3D Multimodal Image Registration for Plant Phenotyping

TL;DR

This work tackles pixel-accurate registration across multimodal plant imaging systems by introducing a depth-guided 3D registration pipeline. A 3D canopy mesh derived from a ToF depth map enables ray casting-based pixel correspondence between cameras, while an automated occlusion and uncertainty classification distinguishes legitimate matches from errors. The approach yields registered images and multimodal point clouds across RGBD, thermal, and hyperspectral modalities and scales to any number of cameras, validated on six plant species. This enables robust cross-modal analyses for plant phenotyping tasks such as leaf segmentation, stress assessment, and multi-spectral data fusion, with practical guidance on calibration, hardware, and limitations.

Abstract

The use of multiple camera technologies in a combined multimodal monitoring system for plant phenotyping offers promising benefits. Compared to configurations that only utilize a single camera technology, cross-modal patterns can be recorded that allow a more comprehensive assessment of plant phenotypes. However, the effective utilization of cross-modal patterns is dependent on precise image registration to achieve pixel-accurate alignment, a challenge often complicated by parallax and occlusion effects inherent in plant canopy imaging. In this study, we propose a novel multimodal 3D image registration method that addresses these challenges by integrating depth information from a time-of-flight camera into the registration process. By leveraging depth data, our method mitigates parallax effects and thus facilitates more accurate pixel alignment across camera modalities. Additionally, we introduce an automated mechanism to identify and differentiate different types of occlusions, thereby minimizing the introduction of registration errors. To evaluate the efficacy of our approach, we conduct experiments on a diverse image dataset comprising six distinct plant species with varying leaf geometries. Our results demonstrate the robustness of the proposed registration algorithm, showcasing its ability to achieve accurate alignment across different plant types and camera compositions. Compared to previous methods it is not reliant on detecting plant specific image features and can thereby be utilized for a wide variety of applications in plant sciences. The registration approach principally scales to arbitrary numbers of cameras with different resolutions and wavelengths.

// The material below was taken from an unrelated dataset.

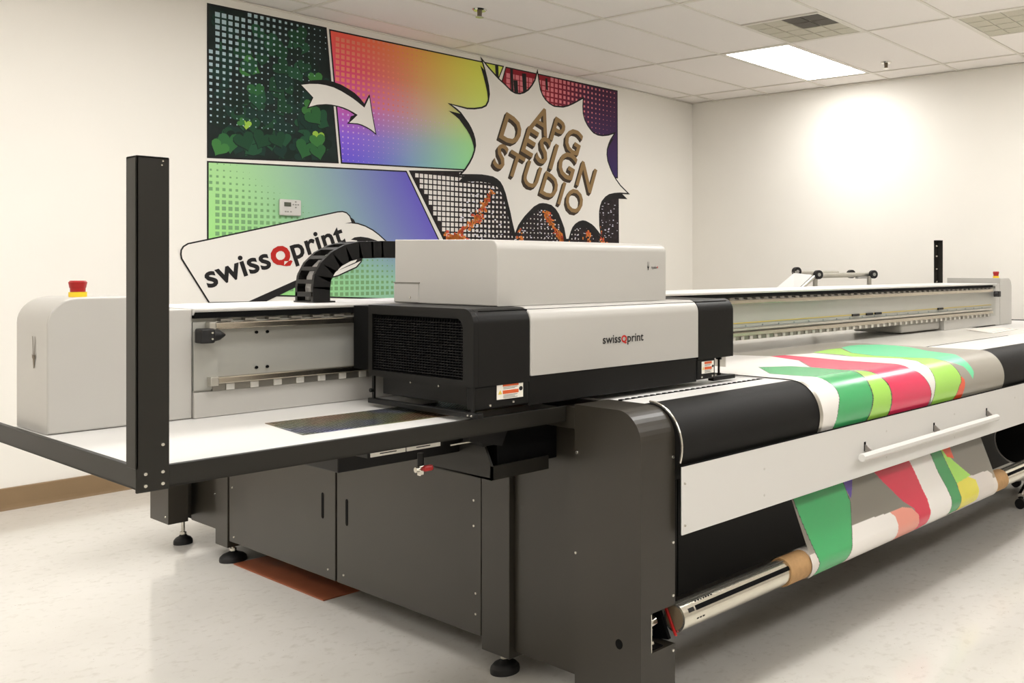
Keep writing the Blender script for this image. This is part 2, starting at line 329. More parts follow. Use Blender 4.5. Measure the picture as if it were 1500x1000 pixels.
FTOP=[('green',[(2.872,-0.349),(2.975,-0.271),(2.984,-0.144),(2.984,-0.033),(2.971,0.043),(2.967,0.074),(2.958,0.104),(2.951,0.148),(2.936,0.181),(2.917,0.199),(2.885,0.215),(2.685,0.216),(2.7,0.192),(2.717,0.162),(2.741,0.124),(2.746,0.103),(2.745,0.086),(2.739,0.048),(2.707,0.005),(2.721,-0.07),(2.717,-0.176)]),('lime',[(2.984,0.001),(3.051,0.043),(3.072,0.087),(3.081,0.11),(3.083,0.134),(3.08,0.159),(3.074,0.186),(3.061,0.206),(3.031,0.215),(2.885,0.215),(2.917,0.199),(2.936,0.181),(2.951,0.148),(2.958,0.104),(2.967,0.074),(2.971,0.043)]),('pink',[(3.254,-0.584),(3.336,-0.563),(3.328,-0.456),(3.29,-0.229),(3.297,0.007),(3.316,0.059),(3.346,0.086),(3.366,0.116),(3.382,0.149),(3.391,0.181),(3.379,0.198),(3.353,0.211),(3.031,0.215),(3.061,0.206),(3.074,0.186),(3.08,0.159),(3.083,0.134),(3.081,0.11),(3.072,0.087),(3.051,0.043),(2.984,-0.033),(2.984,-0.144),(2.991,-0.192),(3.177,-0.379),(3.206,-0.547)]),('lime',[(3.513,-0.545),(3.687,-0.579),(3.786,-0.569),(3.605,-0.391),(3.548,-0.239),(3.56,-0.078),(3.602,0.025),(3.631,0.057),(3.648,0.078),(3.658,0.11),(3.665,0.137),(3.657,0.161),(3.636,0.178),(3.62,0.189),(3.583,0.208),(3.392,0.21),(3.404,0.193),(3.415,0.175),(3.43,0.146),(3.44,0.115),(3.447,0.077),(3.44,0.041),(3.499,-0.089),(3.451,-0.294),(3.496,-0.381)]),('mint',[(3.816,-0.583),(3.934,-0.61),(4.002,-0.597),(4.074,-0.521),(4.069,-0.432),(4.029,-0.337),(3.897,-0.166),(3.829,-0.018),(3.79,0.039),(3.788,0.071),(3.791,0.099),(3.795,0.123),(3.788,0.14),(3.767,0.159),(3.745,0.123),(3.728,0.098),(3.665,0.068),(3.604,0.034),(3.56,-0.078),(3.548,-0.239),(3.605,-0.391)]),('orange',[(3.665,0.137),(3.687,0.151),(3.691,0.168),(3.682,0.187),(3.669,0.204),(3.583,0.208),(3.62,0.189),(3.636,0.178),(3.657,0.161)]),('orange',[(2.908,-0.481),(2.868,-0.355),(2.755,-0.357)]),('white',[(3.195,-0.779),(3.254,-0.584),(3.177,-0.379),(2.991,-0.192),(2.975,-0.271),(2.872,-0.349),(2.717,-0.176),(2.721,-0.07),(2.739,0.048),(2.745,0.086),(2.741,0.124),(2.717,0.162),(2.685,0.216),(2.579,0.219),(2.602,0.192),(2.632,0.158),(2.639,0.119),(2.631,0.079),(2.631,0.023),(2.613,-0.098),(2.622,-0.301)]),('white',[(3.336,-0.563),(3.487,-0.516),(3.451,-0.294),(3.499,-0.089),(3.44,0.041),(3.447,0.077),(3.44,0.115),(3.43,0.146),(3.415,0.175),(3.395,0.198),(3.391,0.181),(3.382,0.149),(3.366,0.116),(3.346,0.086),(3.316,0.059),(3.297,0.007),(3.29,-0.229),(3.328,-0.456)])]
FLOW=[('green',[(2.535,0.024),(2.841,0.021),(2.844,0.057),(2.846,0.105),(2.811,0.173),(2.765,0.236),(2.738,0.256),(2.698,0.269),(2.539,0.27),(2.57,0.234),(2.558,0.197),(2.544,0.115)]),('purple',[(2.841,0.021),(2.906,0.023),(2.88,0.064),(2.853,0.094),(2.844,0.057)]),('red',[(3.038,0.017),(3.313,0.015),(3.329,0.079),(3.34,0.151),(3.35,0.191),(3.343,0.228),(3.322,0.25),(3.23,0.26),(3.246,0.238),(3.232,0.205),(3.176,0.168),(3.092,0.082)]),('salmon',[(3.064,0.186),(3.163,0.187),(3.219,0.201),(3.249,0.223),(3.241,0.248),(3.221,0.262),(3.071,0.262),(3.088,0.229),(3.091,0.209)]),('white',[(2.808,0.18),(2.896,0.178),(3.064,0.186),(3.091,0.209),(3.088,0.229),(3.071,0.262),(2.698,0.269),(2.738,0.256),(2.765,0.236)]),('white',[(3.313,0.015),(3.49,0.011),(3.5,0.109),(3.523,0.178),(3.53,0.219),(3.506,0.25),(3.31,0.255),(3.343,0.228),(3.35,0.191),(3.34,0.151),(3.329,0.079)]),('dark',[(3.49,0.011),(3.582,0.016),(3.601,0.111),(3.617,0.179),(3.614,0.227),(3.584,0.253),(3.5,0.254),(3.53,0.219),(3.523,0.178),(3.5,0.109)]),('lime',[(3.582,0.016),(3.655,0.087),(3.787,0.194),(3.63,0.185),(3.617,0.179),(3.601,0.111)]),('orange',[(3.589,0.015),(3.672,0.015),(3.668,0.048),(3.668,0.081),(3.618,0.066)]),('yellow',[(3.617,0.179),(3.732,0.171),(3.787,0.194),(3.786,0.223),(3.758,0.247),(3.584,0.253),(3.614,0.227)]),('milk',[(3.787,0.194),(3.732,0.171),(3.918,0.176),(3.95,0.197),(3.923,0.24),(3.758,0.247),(3.786,0.223)])]
# ---------------------------------------------------------------- the printed mural on the back wall
MUX = 4.6
wm = RM @ Vector((MUX, RY1-.0005, .95))
MU = thing('wall_mural', 'large comic style mural of colour panels with arrow, burst and lettering on the back wall', 'mural', wm, rz=RA)
def q3(u, z, off): return Vector((u-MUX, -off, z-.95))
def mobj(name, bm, m, par=MU, label=None):
    me = bpy.data.meshes.new(name); bmesh.ops.recalc_face_normals(bm, faces=bm.faces)
    for f in bm.faces:
        if f.normal.y > 0: f.normal_flip()
    bm.to_mesh(me); bm.free()
    for x in (m if isinstance(m, (list, tuple)) else [m]): me.materials.append(x)
    o = bpy.data.objects.new(name, me); COL.objects.link(o); o.parent = par
    if label: o['label'] = label
    return o
def offset_poly(P, d):
    n = len(P); A = sum(P[i][0]*P[(i+1) % n][1]-P[(i+1) % n][0]*P[i][1] for i in range(n)); s = 1 if A > 0 else -1
    out = []
    for i in range(n):
        p0, p, p1 = Vector(P[i-1]), Vector(P[i]), Vector(P[(i+1) % n])
        a = (p-p0).normalized(); b = (p1-p).normalized()
        na = Vector((a.y, -a.x))*s; nb = Vector((b.y, -b.x))*s; m = na+nb
        if m.length < 1e-3: out.append((p.x+na.x*d, p.y+na.y*d)); continue
        m.normalize(); k = min(d/max(m.dot(na), .25), d*3.2)
        out.append((p.x+m.x*k, p.y+m.y*k))
    return out
def flat(name, P, off, m, label=None):
    b = NB(); tess(b, [q3(u, z, off) for u, z in P]); return mobj(name, b, m, label=label)
def inside(P, x, y):
    c = False; n = len(P)
    for i in range(n):
        (x0, y0), (x1, y1) = P[i], P[(i+1) % n]
        if (y0 > y) != (y1 > y) and x < (x1-x0)*(y-y0)/(y1-y0)+x0: c = not c
    return c
def grad(name, x0, x1, left, right, kz=0.0):
    """two vertical colour ramps blended along the wall; ramps: list of (height, rgb)"""
    m = bpy.data.materials.new(name); m.use_nodes = True; nt = m.node_tree; b = nt.nodes['Principled BSDF']
    b.inputs['Roughness'].default_value = .7; b.inputs['Specular IOR Level'].default_value = .3
    tc = nt.nodes.new('ShaderNodeTexCoord'); sp = nt.nodes.new('ShaderNodeSeparateXYZ'); nt.links.new(tc.outputs['Object'], sp.inputs[0])
    mz = nt.nodes.new('ShaderNodeMapRange'); mz.inputs[1].default_value = 0; mz.inputs[2].default_value = 1.95; nt.links.new(sp.outputs[2], mz.inputs[0])
    def rp(L):
        r = nt.nodes.new('ShaderNodeValToRGB'); e = r.color_ramp.elements
        L = sorted(((z-.95)/1.95, c) for z, c in L)
        e[0].position = L[0][0]; e[0].color = (*lin(L[0][1]), 1); e[1].position = L[-1][0]; e[1].color = (*lin(L[-1][1]), 1)
        for z, c in L[1:-1]: k = e.new(z); k.color = (*lin(c), 1)
        nt.links.new(mz.outputs[0], r.inputs[0]); return r.outputs[0]
    ml = nt.nodes.new('ShaderNodeMath'); ml.operation = 'MULTIPLY_ADD'; ml.inputs[1].default_value = kz
    nt.links.new(sp.outputs[2], ml.inputs[0]); nt.links.new(sp.outputs[0], ml.inputs[2])
    mx = nt.nodes.new('ShaderNodeMapRange'); mx.interpolation_type = 'SMOOTHSTEP'
    mx.inputs[1].default_value = x0-MUX; mx.inputs[2].default_value = x1-MUX; nt.links.new(ml.outputs[0], mx.inputs[0])
    x = nt.nodes.new('ShaderNodeMix'); x.data_type = 'RGBA'
    nt.links.new(mx.outputs[0], x.inputs[0]); nt.links.new(rp(left), x.inputs[6]); nt.links.new(rp(right), x.inputs[7])
    nt.links.new(x.outputs[2], b.inputs['Base Color']); return m
def halftone(name, P, off, m, du, dz, size, u0=None, z0=None):
    b = NB(); us = [p[0] for p in P]; zs = [p[1] for p in P]
    u = (u0 if u0 is not None else min(us)) + du*.3
    while u < max(us):
        z = (z0 if z0 is not None else max(zs)) - dz*.5
        while z > min(zs):
            s = size(u, z)
            if s > .002 and all(inside(P, u+a*s/2, z+c*s/2) for a in (-1, 1) for c in (-1, 1)):
                mi = 0
                vs = [b.verts.new(q3(u+a*s/2, z+c*s/2, off)) for a, c in ((-1, -1), (1, -1), (1, 1), (-1, 1))]
                b.faces.new(vs)
            z -= dz
        u += du
    if not b.faces: return
    o = mobj(name, b, m); o['kind'] = 'stuff'; return o
def cl(v): return max(0, min(1, v))
def pmat(name, c): return mat(name, c, .7, spec=.3)
# black outlines behind every panel
for key in ('leaf', 'rain', 'red', 'green', 'city'):
    flat('panel_outline', offset_poly(MUR[key], .010), .0008, M_ink)
M_leafbg = mat('print_foliage_ground', (24, 36, 33), .7, spec=.3, noise=.5, nscale=7)
flat('foliage_panel', MUR['leaf'], .0014, M_leafbg, 'print of dark green leaves')
M_rain = grad('print_rainbow', 3.72, 5.15, [(2.82, (248, 100, 84)), (2.6, (232, 76, 112)), (2.35, (212, 98, 186)), (2.15, (142, 100, 226)), (1.95, (104, 90, 222))],
              [(2.75, (222, 236, 96)), (2.45, (206, 234, 116)), (2.2, (168, 240, 138)), (1.95, (156, 242, 150))])
flat('rainbow_panel', MUR['rain'], .0014, M_rain, 'print fading from coral and violet to lime')
M_redp2 = grad('print_dark_red', 5.5, 6.15, [(2.8, (150, 30, 44)), (2.2, (110, 26, 40))], [(2.8, (70, 34, 62)), (2.1, (56, 40, 92))])
flat('dark_red_panel', MUR['red'], .0014, M_redp2, 'print fading from dark red to dark purple')
M_grn = grad('print_green_violet', 2.95, 4.85, [(1.85, (172, 222, 150)), (1.1, (158, 228, 128))], [(1.85, (100, 72, 206)), (1.4, (112, 96, 205)), (1.15, (150, 190, 190))], kz=.25)
flat('green_panel', MUR['green'], .0014, M_grn, 'print fading from green to violet')
M_city = mat('print_city_ground', (38, 30, 32), .7, spec=.3, noise=.6, nscale=24)
flat('city_panel', MUR['city'], .0014, M_city, 'print of city lights at night')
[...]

Overall, our study contributes to advancing the field of plant phenotyping by offering a robust and reliable solution for multimodal image registration.

Figures (13)

• Figure 1: Pixel alignment after registration. Our method enables to register multiple images from different types of cameras and enables the combined processing of multimodal information at pixel-level.
• Figure 2: Visualization of our 3D multimodal registration approach covering the entire registration pipeline.
• Figure 3: 3D projection principle. Geometrical example for projecting pixel information for registration. $C_D$ is the depth camera, while $C_T$ and $C_S$ are arbitrary cameras at different positions that represent the target view and source view respectively. Image $C_T$ and Image $C_S$ show the images recorded by both cameras of the observed car in 3D space (bottom right). The blue line represents the epipolar line that corresponds to $p(u,v,1)_{C_T}$ being projected into 3D space. The green and orange lines represent the projection lines of $C_T$ and $C_D$ respectively.
• Figure 4: Schematic visualization of the generation of the 3D mesh from a depthmap for the example of two adjacent leaves. The depthmap distance of each pixel is represented by a color gradient of blue (near) to yellow (far) Each pixel (white dot for example) is converted to a mesh vertex and connected with its 8 neighbors via mesh edges. Edges are omitted if the vertical angle is over 15°, which can occur for pixels at adjacent leaves (red lines).
• Figure 5: Projection Cases. a) Different cases of projection errors and uncertainties that can occur between different cameras $C_T$ and $C_S$, with $C_D$ being the depth camera: 1) legitimate projections, 2) occlusion error, 3.1) incoming uncertain correspondence, 3.2) uncertain correspondence. The cases 4, 5 and 6 are only relevant from the perspective of the target camera $C_T$. 4) indicates the certain canopy area. 5) represents the uncertain area, while 6) represents the certain background area. b) the uncertainty mesh: The green polygons exemplify a simplified canopy object mesh $\mathcal{M}_o$. The brown area represents the ground plane. By shooting rays from the depth camera $C_D$ through the vertices of border edges of $\mathcal{M}_o$ we find the intersections with the ground plane, which allows us to construct the uncertainty mesh $\mathcal{M}_u$ (blue mesh).